Worse, you're deceiving yourself, by shoehorning a mental zero-sum model into a phenomenon that isn't zero sum. You're treating "value" as if it were an incompressible fluid like water, if you want a cubic foot of which where you're going then you'll have to take a cubic foot with you -- as opposed to a compressible fluid like air, which people routinely take two cubic feet of with them down into the deep and then comfortably breathe two hundred cubic feet out of their scuba tanks. You're motivating your "value" theory with "make it useful" and "suits our needs". Well, usefulness and needs don't follow the accounting rules of incompressible fluids. We constantly get more usefulness and need satisfaction out of our stuff than we put in, because the same thing is more useful to one person than to another. When what I have is more useful to you than to me, and what you have is more useful to me than to you, we can swap, and thereby increase the usefulness of the stuff
without transforming it.
The Labor Theory of Value is an
objective value theory. But the degree to which people value stuff is
subjective. Things aren't valuable full stop; they're trash
to this person and treasure
to that person. No objective value theory can correctly represent that phenomenon. A theory that ascribes a one-size-fits-all value to everything will inevitably imply that in every trade either somebody got short-changed or else people traded equal for equal and therefore got no more usefulness from what they received than from what they gave up. But that would imply they have no reason to trade in the first place. But actual trading makes both parties better off, which is why people do it. So Marx's Value=Labor theory makes exactly the same fatal error as Ayn Rand's Value=Gold theory.
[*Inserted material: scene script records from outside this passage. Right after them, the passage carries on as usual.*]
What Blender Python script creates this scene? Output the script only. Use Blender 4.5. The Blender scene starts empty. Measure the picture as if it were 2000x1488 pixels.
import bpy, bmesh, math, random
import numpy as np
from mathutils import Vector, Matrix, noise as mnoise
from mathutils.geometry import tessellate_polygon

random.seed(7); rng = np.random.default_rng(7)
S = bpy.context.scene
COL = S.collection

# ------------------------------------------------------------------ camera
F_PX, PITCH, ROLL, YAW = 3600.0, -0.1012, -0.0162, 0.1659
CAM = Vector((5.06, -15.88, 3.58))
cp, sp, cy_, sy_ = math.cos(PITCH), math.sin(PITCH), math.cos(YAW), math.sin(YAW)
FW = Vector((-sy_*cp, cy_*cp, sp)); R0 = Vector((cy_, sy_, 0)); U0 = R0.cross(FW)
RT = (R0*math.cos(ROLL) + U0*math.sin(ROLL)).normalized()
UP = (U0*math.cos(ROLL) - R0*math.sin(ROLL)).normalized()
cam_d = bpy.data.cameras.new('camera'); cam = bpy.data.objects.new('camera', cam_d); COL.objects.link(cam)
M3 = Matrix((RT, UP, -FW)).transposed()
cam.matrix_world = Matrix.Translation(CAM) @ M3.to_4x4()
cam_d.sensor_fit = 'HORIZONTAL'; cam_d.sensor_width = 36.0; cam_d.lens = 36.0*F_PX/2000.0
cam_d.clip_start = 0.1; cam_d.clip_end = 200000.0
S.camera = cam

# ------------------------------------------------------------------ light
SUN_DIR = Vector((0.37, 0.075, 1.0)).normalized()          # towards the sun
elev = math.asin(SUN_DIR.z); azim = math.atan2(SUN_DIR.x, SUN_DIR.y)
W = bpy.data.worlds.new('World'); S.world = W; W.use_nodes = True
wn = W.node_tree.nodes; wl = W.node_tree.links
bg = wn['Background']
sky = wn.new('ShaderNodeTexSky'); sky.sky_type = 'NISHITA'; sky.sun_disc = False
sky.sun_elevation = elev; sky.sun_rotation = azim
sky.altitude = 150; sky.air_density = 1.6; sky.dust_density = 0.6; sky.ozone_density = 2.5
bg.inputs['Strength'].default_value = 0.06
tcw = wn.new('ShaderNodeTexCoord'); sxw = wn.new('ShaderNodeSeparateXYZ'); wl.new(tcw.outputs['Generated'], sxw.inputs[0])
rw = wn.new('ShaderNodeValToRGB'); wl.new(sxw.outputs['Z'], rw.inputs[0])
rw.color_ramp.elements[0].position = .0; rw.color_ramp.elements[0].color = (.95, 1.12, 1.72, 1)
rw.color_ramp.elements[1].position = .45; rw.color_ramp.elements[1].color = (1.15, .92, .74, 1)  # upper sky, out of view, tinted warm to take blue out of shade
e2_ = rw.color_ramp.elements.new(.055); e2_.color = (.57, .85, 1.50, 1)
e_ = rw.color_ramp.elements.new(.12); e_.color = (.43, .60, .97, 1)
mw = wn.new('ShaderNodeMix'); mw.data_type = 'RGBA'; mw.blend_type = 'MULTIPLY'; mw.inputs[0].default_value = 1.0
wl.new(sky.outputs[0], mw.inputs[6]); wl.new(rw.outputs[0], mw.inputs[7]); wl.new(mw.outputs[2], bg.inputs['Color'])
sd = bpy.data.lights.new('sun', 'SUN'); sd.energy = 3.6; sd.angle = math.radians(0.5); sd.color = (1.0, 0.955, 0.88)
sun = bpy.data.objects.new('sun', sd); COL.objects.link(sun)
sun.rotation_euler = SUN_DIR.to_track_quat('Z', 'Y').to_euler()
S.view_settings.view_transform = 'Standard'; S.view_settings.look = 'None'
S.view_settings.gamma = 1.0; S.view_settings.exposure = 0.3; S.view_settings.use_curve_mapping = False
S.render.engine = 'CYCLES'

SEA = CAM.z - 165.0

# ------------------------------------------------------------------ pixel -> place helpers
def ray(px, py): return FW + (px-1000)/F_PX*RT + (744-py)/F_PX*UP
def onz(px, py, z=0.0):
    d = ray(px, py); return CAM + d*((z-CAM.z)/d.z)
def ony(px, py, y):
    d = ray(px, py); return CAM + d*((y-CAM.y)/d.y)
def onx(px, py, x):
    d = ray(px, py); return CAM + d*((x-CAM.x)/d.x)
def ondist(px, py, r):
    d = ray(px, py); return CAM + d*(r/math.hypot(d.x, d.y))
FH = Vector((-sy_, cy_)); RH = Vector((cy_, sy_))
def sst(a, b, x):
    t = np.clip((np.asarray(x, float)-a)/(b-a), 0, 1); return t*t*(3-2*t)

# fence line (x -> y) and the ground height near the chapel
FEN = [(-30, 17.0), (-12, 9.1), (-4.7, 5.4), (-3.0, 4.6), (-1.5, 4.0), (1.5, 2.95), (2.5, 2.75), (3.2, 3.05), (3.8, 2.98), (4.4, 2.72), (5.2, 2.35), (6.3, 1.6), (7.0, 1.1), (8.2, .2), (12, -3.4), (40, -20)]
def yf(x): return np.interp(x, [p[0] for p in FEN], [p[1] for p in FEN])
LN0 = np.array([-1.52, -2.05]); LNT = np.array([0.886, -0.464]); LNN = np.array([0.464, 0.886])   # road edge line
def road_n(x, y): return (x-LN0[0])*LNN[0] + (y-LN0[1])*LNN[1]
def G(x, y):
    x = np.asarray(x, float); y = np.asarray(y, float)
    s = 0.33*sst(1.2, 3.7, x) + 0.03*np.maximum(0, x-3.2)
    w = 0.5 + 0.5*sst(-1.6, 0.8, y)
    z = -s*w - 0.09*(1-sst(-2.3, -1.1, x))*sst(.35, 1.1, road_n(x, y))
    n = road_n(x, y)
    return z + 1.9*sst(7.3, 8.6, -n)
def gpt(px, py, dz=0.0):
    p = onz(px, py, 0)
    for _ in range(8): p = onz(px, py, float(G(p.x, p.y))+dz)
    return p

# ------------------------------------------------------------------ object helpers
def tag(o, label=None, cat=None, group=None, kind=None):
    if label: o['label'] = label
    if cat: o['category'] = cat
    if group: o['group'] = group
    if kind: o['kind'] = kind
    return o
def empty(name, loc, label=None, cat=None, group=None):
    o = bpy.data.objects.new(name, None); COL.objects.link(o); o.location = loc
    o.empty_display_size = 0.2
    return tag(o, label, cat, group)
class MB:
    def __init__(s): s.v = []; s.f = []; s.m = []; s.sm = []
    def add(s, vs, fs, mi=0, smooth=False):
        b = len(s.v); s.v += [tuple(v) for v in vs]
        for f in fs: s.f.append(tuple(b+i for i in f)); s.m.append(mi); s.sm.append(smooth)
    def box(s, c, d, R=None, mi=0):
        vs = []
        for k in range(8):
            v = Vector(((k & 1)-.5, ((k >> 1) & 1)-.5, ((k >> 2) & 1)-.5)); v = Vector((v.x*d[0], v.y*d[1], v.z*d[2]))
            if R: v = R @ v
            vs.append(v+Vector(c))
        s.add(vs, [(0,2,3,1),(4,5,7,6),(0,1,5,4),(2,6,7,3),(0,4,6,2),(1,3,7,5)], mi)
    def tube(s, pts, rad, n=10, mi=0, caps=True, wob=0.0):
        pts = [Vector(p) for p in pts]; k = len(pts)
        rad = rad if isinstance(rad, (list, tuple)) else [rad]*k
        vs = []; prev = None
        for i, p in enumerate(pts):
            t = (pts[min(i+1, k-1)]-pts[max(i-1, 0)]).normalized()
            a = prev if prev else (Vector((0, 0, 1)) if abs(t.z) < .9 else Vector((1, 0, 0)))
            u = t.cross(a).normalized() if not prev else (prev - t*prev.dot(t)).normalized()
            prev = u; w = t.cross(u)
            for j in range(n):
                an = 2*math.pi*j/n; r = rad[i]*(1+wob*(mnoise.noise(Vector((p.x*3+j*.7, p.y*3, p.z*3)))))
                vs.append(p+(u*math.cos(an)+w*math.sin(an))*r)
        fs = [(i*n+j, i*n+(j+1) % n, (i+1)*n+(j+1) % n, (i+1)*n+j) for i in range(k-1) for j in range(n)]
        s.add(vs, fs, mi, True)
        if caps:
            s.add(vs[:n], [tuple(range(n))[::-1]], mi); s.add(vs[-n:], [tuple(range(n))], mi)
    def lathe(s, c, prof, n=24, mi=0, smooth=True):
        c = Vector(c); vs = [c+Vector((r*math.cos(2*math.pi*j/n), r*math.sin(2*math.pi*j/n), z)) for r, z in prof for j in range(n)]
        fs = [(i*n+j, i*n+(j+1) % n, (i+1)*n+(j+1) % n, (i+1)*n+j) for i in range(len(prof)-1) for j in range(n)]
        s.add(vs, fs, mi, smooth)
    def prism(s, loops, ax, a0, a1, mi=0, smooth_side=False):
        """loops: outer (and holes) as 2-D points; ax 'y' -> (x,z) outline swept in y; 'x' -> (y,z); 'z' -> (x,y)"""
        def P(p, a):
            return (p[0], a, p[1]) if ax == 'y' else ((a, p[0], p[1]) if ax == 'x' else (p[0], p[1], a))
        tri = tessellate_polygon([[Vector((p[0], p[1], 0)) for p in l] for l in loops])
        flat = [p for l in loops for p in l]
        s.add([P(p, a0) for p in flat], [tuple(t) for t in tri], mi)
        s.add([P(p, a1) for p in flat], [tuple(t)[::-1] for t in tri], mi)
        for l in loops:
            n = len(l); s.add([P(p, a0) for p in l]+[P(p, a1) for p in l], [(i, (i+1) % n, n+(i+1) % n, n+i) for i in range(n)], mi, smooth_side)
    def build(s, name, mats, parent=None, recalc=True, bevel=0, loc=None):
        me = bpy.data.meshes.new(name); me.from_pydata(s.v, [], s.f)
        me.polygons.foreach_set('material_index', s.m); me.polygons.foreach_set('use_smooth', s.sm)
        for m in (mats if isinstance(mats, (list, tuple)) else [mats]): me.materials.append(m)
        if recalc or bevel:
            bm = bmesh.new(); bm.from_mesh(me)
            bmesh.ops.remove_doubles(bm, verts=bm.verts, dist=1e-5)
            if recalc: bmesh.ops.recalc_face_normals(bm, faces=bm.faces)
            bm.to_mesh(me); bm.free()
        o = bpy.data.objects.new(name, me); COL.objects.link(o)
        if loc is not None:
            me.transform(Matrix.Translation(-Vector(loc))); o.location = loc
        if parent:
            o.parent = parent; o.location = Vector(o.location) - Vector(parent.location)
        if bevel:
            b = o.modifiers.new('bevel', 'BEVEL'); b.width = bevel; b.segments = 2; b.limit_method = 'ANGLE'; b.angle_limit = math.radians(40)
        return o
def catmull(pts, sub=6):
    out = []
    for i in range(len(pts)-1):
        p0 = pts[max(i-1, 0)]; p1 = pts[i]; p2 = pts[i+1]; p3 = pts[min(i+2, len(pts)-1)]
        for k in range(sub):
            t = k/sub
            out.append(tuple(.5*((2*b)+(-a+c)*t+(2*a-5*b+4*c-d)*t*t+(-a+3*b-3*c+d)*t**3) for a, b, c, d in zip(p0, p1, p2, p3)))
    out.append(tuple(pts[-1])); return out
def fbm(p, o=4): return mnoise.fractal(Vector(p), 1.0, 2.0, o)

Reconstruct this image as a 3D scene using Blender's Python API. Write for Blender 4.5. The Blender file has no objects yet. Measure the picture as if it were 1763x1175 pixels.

In capitalist production, one party is giving up something very important (most of their lives) while another party decides how it is used. Under any theory of value except labor, this can be excused; ... But only one theory captures the shared interests of the large majority of humans, who do not like work being imposed on them and resist it every day.
So, based on unfalsifiable metaphysics, a metaphorical analogy to your impressions of science, and an artificial accounting procedure that inherently can't ever correspond to people's actual evaluations of usefulness, you propose to rerun an experiment -- abolition of capitalism -- that has already been run many times, and that experience teaches us always results in a police state and usually results in a famine. And you think this is in the shared interests of the large majority of humans?!?
Meanwhile, the minority tries to impose as much work as possible, on and off the job, for as little pay as they can get away with.
And at the same time, the workers are trying to impose as much pay as possible for as little work as they can get away with. Employees and employers are competitors as well as cooperators. They're competing for larger shares of the overall usefulness increase that comes from trading, while simultaneously cooperating to bring about a usefulness increase that neither could create alone.
How that synergistic product is split depends on negotiation, which means it depends on who's in the stronger negotiating position. So if owners are getting too much and employees are getting too little, the solution is to strengthen the employees' negotiating position, not to do away with the trade that's what creates a usefulness increase worth competing for in the first place. Which is to say,
unionize.
There's a reason governments that collectivize the means of production always prohibit independent trade unions. If government power fell into the hands of snake oil salesmen they'd outlaw real doctors. Trade unionists who still think socialists are their friends are delusional. Those who cannot learn from history are doomed to repeat it.